Still In Transition, and It’s OK.

After about 7 or so weeks I felt I needed a reminder, and maybe you find yourself needing one, too. I needed to remember that churches that welcomed new pastors in July, such as Hillsboro UMC, take at least 6 months to a year to complete this transition. There are new personalities for both the pastor, and the congregation, to learn.  There are new ways of doing things that may be different for both the pastor and the congregation.  However, as United Methodists, we embrace the gifts that come with change… gifts that a new pastor brings that address the church needs in this particular time.  Gifts that a congregation brings to a pastor and his/her family’s journey.  Especially after a long-term pastorate, it can take 6-12 months for a congregation and pastor to journey together, trust each other, and hopefully find ourselves in deeper relationship with one another and with Christ. Living through a transition from a long term appointment brings a need for extra patience and grace from everyone.

So, I wanted to paste part of an article below from United Methodist Communications. Its a good reminder for me and allows me to give myself some grace because I tend to beat myself up over mistakes, which are inevitable. Also, I hope it will allow you assurance that anything that currently feels awkward is pretty natural and it will pass over the course of the first year.

I am well aware that I have not had time to give my undivided attention to people on an individual basis yet. That will happen more and more as the fall begins. I appreciate your patience.

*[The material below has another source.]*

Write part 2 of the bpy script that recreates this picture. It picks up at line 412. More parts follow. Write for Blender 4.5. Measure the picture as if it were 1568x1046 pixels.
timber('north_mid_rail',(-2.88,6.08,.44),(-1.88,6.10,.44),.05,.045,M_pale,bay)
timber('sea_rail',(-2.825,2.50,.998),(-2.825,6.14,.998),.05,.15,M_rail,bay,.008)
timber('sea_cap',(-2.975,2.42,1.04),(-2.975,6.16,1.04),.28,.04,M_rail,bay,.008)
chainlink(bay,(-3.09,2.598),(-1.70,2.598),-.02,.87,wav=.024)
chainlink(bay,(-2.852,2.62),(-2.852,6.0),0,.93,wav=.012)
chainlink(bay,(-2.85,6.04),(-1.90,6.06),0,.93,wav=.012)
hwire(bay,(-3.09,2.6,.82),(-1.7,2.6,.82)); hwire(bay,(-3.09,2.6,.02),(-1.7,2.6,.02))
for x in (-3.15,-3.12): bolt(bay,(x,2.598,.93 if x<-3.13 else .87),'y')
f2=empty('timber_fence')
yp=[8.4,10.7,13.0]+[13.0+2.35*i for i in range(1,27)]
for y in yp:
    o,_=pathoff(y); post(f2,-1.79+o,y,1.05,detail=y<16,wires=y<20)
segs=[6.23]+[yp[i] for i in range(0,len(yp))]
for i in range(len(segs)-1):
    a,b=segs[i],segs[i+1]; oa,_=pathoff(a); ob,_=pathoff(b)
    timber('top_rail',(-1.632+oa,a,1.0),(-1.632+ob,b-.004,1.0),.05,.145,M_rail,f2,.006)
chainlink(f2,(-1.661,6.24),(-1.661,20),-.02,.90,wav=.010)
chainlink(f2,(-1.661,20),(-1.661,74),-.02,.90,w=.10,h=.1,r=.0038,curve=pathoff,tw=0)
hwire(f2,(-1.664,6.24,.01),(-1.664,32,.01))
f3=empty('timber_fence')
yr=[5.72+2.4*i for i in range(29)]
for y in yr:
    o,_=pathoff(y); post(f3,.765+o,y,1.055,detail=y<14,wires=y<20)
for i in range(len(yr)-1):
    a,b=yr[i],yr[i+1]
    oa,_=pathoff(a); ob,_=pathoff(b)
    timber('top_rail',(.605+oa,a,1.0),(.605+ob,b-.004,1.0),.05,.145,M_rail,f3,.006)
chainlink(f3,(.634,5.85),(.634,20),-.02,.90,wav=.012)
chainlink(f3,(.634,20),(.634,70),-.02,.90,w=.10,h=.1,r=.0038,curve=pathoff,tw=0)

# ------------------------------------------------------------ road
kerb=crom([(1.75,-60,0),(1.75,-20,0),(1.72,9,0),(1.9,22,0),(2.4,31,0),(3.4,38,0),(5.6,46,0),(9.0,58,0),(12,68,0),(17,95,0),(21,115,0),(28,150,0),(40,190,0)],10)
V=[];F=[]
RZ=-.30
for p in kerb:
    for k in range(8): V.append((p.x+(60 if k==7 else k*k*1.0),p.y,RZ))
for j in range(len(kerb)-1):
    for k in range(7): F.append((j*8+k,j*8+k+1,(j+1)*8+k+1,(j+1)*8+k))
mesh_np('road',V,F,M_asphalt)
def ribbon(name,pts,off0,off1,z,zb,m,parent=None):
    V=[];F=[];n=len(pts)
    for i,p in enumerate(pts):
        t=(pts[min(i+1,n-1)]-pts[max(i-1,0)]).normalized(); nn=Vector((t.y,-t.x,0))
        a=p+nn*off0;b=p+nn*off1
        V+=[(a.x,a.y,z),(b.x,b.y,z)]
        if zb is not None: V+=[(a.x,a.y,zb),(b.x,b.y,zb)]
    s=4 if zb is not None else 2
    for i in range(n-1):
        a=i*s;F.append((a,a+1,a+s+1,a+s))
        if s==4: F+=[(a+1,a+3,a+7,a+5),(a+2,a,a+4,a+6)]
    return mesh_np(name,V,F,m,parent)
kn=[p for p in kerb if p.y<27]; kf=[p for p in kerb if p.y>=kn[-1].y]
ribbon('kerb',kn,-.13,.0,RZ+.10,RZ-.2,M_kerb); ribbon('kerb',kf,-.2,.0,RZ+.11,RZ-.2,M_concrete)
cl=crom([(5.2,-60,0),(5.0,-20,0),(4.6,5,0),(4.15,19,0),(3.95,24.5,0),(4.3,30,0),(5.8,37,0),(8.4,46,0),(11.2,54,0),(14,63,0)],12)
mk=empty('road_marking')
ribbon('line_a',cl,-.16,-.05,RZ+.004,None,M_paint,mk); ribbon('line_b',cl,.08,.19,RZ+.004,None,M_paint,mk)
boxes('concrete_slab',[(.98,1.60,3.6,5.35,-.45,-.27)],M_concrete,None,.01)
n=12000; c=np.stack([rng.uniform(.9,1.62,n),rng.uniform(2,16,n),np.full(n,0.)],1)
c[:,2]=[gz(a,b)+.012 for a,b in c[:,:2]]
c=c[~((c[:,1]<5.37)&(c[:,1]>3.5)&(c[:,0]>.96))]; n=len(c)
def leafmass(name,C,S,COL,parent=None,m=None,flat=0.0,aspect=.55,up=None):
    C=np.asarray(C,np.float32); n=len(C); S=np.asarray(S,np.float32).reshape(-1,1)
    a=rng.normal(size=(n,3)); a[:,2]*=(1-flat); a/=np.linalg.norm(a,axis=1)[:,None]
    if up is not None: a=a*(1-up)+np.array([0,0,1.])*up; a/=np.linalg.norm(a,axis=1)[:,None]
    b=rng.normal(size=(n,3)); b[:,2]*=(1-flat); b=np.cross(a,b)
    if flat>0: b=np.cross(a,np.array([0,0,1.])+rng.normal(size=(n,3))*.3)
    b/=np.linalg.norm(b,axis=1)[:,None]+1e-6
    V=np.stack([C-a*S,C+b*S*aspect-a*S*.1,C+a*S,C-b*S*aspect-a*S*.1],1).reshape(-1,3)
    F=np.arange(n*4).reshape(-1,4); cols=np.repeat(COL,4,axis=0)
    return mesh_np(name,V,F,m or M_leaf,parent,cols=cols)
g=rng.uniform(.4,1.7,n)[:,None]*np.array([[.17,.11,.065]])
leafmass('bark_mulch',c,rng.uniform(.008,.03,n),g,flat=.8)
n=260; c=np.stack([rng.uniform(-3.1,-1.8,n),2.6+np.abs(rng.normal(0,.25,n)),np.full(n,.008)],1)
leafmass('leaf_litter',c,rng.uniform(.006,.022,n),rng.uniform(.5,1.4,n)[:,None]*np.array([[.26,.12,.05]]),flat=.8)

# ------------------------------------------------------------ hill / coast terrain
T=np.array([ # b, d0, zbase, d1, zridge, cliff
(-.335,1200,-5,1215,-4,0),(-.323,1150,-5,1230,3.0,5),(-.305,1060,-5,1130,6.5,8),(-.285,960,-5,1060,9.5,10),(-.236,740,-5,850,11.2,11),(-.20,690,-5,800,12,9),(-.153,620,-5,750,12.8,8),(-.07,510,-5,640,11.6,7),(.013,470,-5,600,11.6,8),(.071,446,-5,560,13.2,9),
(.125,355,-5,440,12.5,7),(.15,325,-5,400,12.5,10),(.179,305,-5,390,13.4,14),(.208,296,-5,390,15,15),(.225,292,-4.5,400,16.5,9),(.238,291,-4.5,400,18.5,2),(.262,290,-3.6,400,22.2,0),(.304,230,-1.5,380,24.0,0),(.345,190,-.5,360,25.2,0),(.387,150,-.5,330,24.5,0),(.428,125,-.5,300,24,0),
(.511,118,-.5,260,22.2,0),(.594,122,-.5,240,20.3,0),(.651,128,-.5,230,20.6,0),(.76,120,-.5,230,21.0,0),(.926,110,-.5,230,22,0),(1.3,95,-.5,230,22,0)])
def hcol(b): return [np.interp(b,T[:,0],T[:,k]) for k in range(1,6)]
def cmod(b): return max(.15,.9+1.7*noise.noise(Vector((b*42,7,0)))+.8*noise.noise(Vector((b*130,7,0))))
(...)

I will be having another Meet and Greet in the sanctuary on Wednesday, Sept 6, from 5pm-6pm. Come ask questions. Get to know me more and allow me some time with you that is set aside and free of distractions. I will talk about things I am working on and things I have discovered. There will be a signup at the Lobby Desk.

Enjoy the article below taken from a larger article at

We’re getting a new pastor! What can I do?

Take initiative. Attend a meet-and-greet, join the pastor’s Bible study, or invite her/him to coffee. “Make the effort to get to know the pastor,” Kaylor recommends, “because he or she is not going to have time to invest in every single parishioner—particularly in a large church—in the way that they would like to. So take the initiative to go be with the pastor… That’s really, really critical.”

Resist quick judgements. Stressed, tired, nervous, uncertain, worried—your new pastor is feeling all of this and more. Look “beyond first impressions because sometimes that first impression can be difficult,” Kaylor cautions. “Extending grace…is absolutely critical, and saying we’re going to give this time and we’re going to really invest in getting to know this pastor and so learn how we can be in ministry together.”

Expect the best. Things are changing. This is a new season in ministry. “Ask yourself as a congregation member,” Kaylor suggests, “What gifts do I have that I can invest in the success of this new season of ministry?”

That is always the goal. We strive for the success of our ministry together as pastor and congregation, so that, as our ritual for welcoming new members concludes, “in everything God may be glorified through Jesus Christ.”